Kosovo Prime Minister Ramush Haradinaj has rejected criticism from Turkish President Recep Tayyip Erdogan over his dismissal last week of officials in Pristina who deported six Turkish citizens with ties to Erdogan's political foes.
Haradinaj, attending a ceremony on April 2 honoring a national hero who resisted Turkey's Ottoman Empire during the 15th century, said Erdogan should not "interfere in the internal affairs of Kosovo," just as Pristina does not meddle in Ankara's affairs.
Erdogan on March 31 had warned that Haradinaj would "pay" after he dismissed his interior minister and intelligence chief for deporting without his permission six Turks with ties to the movement of Turkish cleric Fethullah Gulen, whom Erdogan blames for a failed coup attempt against his government.

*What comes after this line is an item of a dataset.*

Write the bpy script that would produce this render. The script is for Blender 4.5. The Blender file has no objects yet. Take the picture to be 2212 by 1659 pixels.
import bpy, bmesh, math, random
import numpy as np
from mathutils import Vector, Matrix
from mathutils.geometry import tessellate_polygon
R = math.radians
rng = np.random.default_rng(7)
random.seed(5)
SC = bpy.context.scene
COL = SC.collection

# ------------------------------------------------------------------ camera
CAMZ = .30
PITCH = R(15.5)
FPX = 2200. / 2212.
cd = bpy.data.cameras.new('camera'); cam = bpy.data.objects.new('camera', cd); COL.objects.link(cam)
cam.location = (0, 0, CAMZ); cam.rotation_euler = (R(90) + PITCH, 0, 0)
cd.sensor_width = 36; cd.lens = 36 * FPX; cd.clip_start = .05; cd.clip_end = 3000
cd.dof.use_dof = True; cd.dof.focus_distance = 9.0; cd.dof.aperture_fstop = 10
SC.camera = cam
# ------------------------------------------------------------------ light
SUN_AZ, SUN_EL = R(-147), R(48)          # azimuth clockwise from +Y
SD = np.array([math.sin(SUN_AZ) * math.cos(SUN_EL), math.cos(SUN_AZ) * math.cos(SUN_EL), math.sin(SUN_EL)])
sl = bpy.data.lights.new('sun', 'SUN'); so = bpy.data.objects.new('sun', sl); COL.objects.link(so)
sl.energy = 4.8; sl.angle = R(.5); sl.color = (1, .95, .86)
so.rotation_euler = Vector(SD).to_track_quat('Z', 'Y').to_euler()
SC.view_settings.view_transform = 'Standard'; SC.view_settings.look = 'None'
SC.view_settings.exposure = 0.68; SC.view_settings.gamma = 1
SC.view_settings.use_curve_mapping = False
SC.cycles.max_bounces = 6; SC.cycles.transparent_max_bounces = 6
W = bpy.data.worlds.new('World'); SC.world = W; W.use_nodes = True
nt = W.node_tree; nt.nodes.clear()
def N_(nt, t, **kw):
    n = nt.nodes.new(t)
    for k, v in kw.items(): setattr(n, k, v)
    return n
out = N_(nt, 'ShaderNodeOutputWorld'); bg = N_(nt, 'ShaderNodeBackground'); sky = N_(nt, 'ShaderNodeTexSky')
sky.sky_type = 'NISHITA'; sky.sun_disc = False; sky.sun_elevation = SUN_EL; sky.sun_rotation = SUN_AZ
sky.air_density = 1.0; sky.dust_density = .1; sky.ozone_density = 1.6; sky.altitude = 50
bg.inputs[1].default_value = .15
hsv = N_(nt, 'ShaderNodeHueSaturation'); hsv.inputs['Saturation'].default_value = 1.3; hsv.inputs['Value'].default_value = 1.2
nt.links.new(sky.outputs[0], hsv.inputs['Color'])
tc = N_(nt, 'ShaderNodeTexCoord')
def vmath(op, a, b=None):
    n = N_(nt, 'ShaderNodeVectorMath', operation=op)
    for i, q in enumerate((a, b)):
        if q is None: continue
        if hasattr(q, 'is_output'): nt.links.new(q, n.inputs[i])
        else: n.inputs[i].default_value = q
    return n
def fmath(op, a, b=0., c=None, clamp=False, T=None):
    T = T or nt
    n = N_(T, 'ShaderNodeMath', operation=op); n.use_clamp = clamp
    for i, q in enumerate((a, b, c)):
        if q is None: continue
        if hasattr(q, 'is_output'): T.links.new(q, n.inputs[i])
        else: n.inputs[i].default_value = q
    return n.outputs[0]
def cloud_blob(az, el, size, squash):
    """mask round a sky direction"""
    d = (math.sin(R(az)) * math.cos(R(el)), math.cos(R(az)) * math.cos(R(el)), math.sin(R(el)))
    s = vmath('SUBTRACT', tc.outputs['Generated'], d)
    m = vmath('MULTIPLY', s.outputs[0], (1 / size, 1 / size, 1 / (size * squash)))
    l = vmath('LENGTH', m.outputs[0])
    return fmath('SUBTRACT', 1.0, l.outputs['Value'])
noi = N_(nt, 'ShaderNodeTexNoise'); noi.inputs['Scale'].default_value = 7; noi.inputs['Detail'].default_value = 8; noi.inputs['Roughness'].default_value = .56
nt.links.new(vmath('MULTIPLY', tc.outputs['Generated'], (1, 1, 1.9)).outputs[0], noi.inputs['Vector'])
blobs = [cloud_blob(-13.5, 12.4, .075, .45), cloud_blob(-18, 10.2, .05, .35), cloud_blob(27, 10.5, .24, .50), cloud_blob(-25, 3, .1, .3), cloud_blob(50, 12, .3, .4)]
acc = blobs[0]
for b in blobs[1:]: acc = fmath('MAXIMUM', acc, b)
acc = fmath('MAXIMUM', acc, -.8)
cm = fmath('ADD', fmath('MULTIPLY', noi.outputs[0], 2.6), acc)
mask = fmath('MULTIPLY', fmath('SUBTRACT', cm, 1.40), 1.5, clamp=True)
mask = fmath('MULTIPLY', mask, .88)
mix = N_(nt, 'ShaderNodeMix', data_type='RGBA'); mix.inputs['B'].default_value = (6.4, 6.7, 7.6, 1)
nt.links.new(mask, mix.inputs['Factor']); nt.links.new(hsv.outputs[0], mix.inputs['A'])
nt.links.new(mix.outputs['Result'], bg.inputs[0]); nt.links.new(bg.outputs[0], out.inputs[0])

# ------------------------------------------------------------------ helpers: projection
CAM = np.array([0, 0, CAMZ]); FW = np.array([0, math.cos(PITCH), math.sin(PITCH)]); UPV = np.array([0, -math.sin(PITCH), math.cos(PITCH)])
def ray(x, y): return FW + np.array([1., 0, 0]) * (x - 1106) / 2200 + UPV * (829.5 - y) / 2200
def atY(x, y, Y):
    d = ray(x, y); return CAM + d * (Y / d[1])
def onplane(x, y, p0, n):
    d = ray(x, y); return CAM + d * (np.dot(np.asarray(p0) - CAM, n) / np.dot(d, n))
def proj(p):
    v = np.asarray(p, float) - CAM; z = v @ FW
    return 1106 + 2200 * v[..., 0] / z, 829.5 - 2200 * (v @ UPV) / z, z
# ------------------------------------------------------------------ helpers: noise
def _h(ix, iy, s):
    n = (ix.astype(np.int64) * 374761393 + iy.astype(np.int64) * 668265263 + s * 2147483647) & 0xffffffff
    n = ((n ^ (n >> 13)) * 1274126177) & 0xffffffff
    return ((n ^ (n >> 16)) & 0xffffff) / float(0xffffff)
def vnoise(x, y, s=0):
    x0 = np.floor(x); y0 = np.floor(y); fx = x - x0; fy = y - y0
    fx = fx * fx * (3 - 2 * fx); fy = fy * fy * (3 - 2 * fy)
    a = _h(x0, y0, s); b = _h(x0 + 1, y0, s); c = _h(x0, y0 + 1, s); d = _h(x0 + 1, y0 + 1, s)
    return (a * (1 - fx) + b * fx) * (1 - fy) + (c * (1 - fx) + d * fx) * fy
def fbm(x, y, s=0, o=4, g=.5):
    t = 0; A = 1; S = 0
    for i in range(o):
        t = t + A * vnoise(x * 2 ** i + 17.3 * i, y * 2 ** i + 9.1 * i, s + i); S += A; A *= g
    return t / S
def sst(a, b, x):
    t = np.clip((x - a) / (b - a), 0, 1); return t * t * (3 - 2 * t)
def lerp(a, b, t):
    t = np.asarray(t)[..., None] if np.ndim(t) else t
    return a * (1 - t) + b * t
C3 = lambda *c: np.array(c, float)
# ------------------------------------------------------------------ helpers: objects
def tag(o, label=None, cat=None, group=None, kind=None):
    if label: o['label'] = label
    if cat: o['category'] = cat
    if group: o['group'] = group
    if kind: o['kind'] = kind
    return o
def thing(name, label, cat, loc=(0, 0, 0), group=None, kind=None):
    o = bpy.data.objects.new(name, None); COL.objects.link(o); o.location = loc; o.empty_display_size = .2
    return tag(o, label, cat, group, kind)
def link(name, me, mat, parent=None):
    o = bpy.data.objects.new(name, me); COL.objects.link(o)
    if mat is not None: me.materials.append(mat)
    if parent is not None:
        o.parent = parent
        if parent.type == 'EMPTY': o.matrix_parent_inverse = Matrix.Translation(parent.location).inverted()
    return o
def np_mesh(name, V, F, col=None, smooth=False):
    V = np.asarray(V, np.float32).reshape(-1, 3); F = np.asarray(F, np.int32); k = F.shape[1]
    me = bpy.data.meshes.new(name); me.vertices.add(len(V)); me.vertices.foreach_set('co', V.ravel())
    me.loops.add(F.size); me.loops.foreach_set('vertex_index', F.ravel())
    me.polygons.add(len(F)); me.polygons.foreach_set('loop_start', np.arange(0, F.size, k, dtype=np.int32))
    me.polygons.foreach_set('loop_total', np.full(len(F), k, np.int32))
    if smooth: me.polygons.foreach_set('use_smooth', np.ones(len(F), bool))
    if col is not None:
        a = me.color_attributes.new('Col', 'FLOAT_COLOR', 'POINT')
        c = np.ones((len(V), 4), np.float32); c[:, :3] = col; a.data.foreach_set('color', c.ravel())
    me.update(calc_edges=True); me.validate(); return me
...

Erdogan noted that Turkey was the second country in the world to recognize Kosovo after the United States, and said: "My question to Kosovo's prime minister is: under whose instructions did you undertake such actions? Since when have you started to defend those...who attempted a coup against Kosovo's brother country -- Turkey? You will answer for this!"
Turkey is a major supporter of impoverished Kosovo, which declared independence from Serbia in 2008. Turkish firms run the tiny Balkan country's sole airport and electricity network, and are building two highways worth around $2 billion.
Human rights groups criticized Kosovo's deportation of the six Turks, whom Ankara had accused of helping people in Turkey who are affiliated with the Gulen movement to flee the country amid a crackdown by the government.
Ankara accuses Gulen, who lives in exile in the United States, of masterminding the July 2016 coup attempt, and has declared his movement a terrorist organization.
Gulen's organization preaches against violence and denies any link with the abortive putsch.